**Given exercise**
Check every line of the entries that follow, and copy the ones containing "fBig".

**Task input**
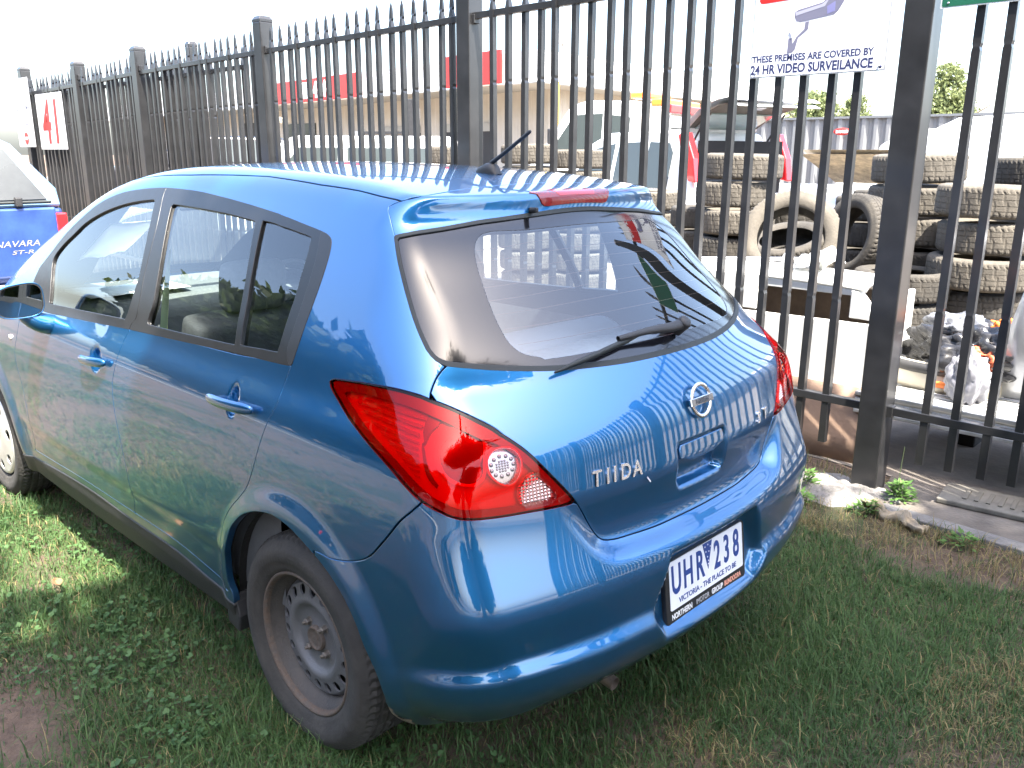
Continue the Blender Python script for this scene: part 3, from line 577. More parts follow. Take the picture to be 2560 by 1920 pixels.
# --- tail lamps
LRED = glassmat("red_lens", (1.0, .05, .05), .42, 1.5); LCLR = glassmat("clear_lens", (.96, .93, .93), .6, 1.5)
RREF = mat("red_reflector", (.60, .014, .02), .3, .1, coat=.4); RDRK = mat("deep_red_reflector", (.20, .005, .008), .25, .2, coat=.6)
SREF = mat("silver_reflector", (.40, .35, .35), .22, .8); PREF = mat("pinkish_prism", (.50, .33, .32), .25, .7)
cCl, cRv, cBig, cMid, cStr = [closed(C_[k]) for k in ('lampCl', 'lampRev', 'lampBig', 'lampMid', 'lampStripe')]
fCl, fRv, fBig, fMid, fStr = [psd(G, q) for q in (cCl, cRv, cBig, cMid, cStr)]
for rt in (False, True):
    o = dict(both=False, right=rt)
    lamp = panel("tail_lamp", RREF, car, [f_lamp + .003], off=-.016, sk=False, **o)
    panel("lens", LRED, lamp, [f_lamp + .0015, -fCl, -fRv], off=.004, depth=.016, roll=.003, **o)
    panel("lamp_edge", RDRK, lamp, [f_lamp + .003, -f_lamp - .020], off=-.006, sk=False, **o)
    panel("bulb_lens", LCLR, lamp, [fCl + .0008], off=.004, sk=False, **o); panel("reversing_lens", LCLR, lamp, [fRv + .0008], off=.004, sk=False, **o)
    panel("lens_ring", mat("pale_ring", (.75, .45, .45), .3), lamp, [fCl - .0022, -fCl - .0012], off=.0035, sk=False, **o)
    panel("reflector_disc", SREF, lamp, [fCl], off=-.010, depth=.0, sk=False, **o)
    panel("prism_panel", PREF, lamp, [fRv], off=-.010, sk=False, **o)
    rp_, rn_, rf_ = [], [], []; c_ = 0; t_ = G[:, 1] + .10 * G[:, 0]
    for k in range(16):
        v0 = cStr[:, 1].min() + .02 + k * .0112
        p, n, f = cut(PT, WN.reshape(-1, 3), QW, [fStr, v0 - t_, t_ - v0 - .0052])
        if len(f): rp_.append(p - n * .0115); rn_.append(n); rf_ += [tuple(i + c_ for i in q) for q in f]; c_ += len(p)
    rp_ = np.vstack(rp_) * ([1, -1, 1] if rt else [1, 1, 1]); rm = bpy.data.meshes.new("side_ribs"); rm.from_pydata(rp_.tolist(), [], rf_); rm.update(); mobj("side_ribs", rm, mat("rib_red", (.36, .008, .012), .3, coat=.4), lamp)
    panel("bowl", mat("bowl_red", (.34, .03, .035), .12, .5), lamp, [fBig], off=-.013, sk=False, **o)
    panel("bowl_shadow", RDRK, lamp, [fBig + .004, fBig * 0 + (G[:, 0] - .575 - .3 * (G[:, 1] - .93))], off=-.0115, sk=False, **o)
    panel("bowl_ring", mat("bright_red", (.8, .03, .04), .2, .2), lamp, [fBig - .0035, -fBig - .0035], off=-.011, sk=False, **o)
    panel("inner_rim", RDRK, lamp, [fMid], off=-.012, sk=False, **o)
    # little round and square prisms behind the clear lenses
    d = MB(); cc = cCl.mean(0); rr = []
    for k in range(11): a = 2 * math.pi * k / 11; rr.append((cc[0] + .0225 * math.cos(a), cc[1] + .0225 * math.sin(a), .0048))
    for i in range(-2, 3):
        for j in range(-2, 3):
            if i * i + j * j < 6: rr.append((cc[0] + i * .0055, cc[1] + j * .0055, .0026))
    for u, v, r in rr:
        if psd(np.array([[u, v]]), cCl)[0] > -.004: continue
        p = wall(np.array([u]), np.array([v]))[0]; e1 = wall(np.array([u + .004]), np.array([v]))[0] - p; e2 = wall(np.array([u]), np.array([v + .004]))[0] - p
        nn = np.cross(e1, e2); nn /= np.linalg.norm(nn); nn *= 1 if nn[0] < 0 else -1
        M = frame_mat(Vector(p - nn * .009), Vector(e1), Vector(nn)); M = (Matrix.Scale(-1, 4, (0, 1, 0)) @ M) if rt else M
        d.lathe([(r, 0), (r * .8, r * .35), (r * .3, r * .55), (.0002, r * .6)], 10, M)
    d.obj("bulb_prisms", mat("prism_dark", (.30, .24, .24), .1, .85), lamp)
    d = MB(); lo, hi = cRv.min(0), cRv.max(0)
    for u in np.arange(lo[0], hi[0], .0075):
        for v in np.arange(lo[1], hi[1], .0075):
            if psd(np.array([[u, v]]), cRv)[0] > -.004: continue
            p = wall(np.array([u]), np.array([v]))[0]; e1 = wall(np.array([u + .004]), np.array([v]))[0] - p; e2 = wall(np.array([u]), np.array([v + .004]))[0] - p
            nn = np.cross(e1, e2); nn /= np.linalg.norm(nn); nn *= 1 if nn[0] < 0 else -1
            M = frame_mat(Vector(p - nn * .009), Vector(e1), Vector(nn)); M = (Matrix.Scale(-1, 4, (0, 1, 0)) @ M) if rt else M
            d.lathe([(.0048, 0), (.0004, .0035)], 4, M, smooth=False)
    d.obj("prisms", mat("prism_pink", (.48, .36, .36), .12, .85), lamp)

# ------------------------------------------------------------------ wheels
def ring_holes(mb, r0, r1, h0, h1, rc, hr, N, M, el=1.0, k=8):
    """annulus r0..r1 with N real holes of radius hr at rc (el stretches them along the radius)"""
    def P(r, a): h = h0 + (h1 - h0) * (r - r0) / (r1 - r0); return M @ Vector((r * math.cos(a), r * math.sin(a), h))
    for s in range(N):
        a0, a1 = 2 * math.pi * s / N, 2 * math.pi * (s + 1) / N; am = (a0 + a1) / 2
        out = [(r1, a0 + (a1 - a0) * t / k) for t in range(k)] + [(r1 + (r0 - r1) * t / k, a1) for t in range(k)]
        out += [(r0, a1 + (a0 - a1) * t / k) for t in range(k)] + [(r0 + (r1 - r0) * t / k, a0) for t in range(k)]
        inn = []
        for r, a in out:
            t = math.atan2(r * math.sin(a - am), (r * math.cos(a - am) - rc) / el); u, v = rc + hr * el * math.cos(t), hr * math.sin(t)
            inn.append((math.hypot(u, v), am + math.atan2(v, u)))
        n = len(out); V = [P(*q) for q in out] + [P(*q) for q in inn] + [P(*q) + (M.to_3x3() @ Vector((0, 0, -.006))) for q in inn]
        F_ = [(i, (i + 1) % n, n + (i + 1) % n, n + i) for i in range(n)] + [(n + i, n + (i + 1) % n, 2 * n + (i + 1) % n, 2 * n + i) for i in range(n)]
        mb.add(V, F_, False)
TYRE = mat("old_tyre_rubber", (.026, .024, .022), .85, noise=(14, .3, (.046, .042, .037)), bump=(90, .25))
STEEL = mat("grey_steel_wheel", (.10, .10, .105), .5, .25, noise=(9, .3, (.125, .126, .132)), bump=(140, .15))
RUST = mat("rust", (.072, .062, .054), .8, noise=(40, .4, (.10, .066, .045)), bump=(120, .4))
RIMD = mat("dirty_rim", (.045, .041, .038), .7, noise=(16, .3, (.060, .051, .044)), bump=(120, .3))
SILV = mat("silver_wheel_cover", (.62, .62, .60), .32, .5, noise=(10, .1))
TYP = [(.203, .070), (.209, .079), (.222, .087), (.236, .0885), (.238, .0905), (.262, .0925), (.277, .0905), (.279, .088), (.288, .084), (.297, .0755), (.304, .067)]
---
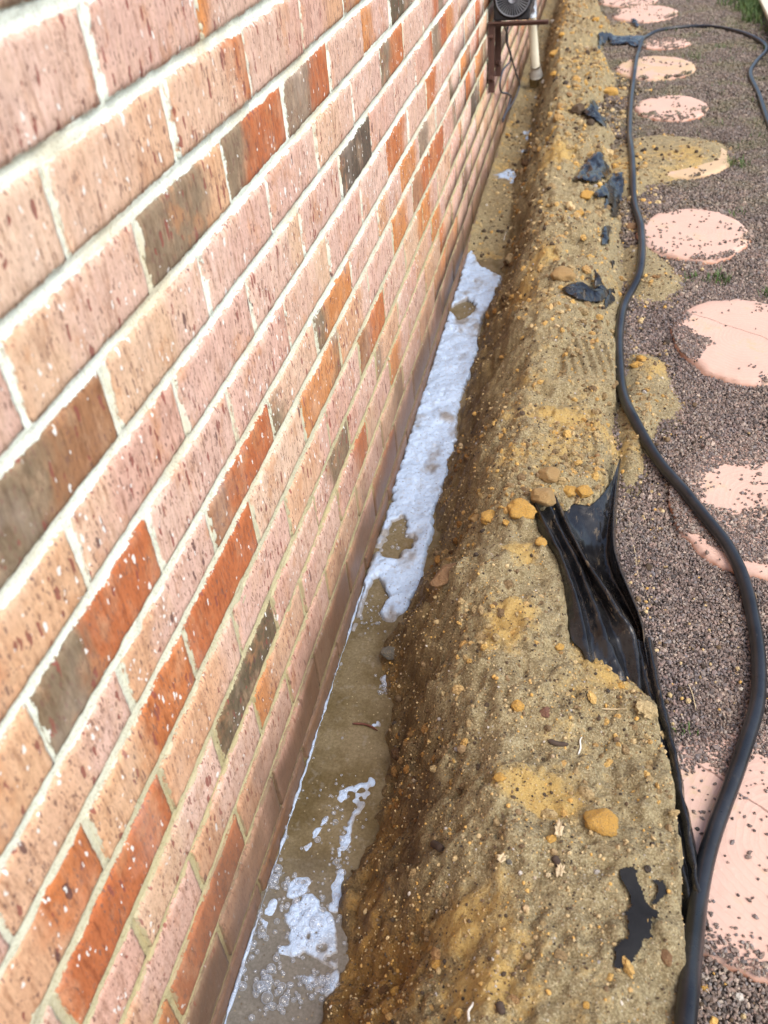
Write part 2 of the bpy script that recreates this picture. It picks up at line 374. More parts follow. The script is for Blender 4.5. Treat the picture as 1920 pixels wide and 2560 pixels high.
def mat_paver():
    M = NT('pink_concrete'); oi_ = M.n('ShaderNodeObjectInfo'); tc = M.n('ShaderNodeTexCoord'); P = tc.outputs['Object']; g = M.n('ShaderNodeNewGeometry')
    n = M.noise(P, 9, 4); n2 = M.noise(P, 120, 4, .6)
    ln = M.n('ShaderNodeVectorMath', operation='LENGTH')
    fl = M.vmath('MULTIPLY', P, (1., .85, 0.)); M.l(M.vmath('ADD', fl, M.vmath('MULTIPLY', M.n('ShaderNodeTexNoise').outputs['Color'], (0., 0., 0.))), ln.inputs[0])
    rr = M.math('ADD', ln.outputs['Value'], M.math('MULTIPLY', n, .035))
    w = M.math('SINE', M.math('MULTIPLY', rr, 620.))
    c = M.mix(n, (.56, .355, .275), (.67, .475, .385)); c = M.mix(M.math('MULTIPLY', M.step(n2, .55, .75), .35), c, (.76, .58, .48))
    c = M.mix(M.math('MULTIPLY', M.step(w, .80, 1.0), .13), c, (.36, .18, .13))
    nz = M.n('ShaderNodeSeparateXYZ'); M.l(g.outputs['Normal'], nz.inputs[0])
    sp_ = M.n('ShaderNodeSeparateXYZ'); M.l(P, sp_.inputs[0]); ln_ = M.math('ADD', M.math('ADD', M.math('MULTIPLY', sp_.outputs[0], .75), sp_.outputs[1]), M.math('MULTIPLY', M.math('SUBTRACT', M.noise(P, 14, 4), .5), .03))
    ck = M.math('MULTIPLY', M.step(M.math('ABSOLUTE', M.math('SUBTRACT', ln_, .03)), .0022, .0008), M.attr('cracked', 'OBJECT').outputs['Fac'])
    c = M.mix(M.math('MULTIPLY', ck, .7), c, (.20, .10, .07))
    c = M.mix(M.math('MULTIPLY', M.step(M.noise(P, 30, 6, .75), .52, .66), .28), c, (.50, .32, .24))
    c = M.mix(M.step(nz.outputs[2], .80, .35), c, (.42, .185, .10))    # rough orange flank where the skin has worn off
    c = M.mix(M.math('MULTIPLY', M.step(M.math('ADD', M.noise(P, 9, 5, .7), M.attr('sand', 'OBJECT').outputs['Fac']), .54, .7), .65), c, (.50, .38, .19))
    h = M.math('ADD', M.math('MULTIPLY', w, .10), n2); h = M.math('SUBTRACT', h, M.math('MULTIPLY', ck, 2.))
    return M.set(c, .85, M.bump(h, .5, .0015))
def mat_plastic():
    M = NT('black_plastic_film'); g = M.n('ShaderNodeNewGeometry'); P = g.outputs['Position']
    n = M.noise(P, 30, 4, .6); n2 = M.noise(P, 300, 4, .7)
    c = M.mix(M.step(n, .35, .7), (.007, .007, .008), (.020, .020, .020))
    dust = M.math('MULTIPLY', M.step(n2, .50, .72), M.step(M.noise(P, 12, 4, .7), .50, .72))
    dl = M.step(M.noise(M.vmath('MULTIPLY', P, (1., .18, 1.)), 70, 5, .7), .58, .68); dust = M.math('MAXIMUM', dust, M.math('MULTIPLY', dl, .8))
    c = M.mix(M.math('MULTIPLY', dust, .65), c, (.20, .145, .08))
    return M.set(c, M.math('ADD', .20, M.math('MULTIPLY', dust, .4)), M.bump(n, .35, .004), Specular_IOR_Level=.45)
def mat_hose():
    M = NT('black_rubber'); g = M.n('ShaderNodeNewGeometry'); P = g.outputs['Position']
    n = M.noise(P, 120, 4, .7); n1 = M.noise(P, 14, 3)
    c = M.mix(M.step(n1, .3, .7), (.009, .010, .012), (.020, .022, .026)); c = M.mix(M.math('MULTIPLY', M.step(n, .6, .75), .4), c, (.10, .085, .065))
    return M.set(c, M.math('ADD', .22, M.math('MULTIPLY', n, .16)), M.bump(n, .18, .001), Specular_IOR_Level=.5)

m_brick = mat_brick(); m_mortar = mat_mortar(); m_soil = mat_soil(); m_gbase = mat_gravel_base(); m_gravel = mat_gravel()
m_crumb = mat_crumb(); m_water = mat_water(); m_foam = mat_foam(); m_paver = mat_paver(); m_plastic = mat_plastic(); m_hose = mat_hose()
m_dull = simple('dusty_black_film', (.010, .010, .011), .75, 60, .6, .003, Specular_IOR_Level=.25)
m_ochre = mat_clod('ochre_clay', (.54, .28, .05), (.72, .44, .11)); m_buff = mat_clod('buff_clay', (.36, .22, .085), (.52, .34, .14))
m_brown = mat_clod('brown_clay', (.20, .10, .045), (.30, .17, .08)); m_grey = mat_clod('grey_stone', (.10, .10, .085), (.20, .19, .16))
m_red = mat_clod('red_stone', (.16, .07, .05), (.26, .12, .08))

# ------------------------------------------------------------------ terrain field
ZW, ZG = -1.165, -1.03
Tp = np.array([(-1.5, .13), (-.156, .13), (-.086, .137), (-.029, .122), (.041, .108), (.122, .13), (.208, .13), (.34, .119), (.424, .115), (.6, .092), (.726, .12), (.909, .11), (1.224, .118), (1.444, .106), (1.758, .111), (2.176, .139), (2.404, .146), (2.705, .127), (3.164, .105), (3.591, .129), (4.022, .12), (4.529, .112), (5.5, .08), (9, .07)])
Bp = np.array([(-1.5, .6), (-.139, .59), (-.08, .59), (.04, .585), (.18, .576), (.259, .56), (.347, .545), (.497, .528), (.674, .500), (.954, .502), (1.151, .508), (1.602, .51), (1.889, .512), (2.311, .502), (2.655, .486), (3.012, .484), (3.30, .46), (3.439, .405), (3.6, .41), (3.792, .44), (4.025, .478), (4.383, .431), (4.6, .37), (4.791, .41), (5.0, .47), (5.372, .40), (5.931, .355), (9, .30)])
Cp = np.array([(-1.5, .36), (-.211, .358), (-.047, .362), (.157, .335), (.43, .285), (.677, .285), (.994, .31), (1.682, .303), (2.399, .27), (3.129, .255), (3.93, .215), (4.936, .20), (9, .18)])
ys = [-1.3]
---
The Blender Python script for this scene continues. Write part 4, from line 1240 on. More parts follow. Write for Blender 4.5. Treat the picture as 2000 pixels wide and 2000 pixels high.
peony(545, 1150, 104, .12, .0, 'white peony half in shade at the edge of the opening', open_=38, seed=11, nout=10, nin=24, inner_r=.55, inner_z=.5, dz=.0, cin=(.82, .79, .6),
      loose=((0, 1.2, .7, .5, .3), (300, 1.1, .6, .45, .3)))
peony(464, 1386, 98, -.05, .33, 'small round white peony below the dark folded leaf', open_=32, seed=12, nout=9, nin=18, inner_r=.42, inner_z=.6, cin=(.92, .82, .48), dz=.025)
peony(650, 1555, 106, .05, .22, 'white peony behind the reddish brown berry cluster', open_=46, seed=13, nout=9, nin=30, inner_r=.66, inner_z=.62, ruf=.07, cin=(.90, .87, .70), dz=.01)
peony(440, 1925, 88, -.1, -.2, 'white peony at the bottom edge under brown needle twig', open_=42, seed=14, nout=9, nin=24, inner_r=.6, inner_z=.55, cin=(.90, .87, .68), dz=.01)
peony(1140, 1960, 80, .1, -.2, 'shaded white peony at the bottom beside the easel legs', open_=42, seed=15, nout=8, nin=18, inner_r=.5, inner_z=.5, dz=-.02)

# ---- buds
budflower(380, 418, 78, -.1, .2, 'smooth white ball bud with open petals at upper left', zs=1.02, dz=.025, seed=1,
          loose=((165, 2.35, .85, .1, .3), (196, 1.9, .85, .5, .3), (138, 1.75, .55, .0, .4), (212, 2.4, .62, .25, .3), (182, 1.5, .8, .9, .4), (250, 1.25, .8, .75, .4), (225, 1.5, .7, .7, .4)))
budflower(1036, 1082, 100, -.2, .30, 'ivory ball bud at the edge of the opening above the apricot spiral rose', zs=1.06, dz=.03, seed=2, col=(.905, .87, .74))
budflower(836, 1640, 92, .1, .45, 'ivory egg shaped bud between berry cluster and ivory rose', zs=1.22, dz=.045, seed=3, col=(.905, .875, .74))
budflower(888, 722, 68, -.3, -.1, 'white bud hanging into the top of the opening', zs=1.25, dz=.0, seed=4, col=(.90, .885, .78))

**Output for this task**
fCl, fRv, fBig, fMid, fStr = [psd(G, q) for q in (cCl, cRv, cBig, cMid, cStr)]
    panel("bowl", mat("bowl_red", (.34, .03, .035), .12, .5), lamp, [fBig], off=-.013, sk=False, **o)
    panel("bowl_shadow", RDRK, lamp, [fBig + .004, fBig * 0 + (G[:, 0] - .575 - .3 * (G[:, 1] - .93))], off=-.0115, sk=False, **o)
    panel("bowl_ring", mat("bright_red", (.8, .03, .04), .2, .2), lamp, [fBig - .0035, -fBig - .0035], off=-.011, sk=False, **o)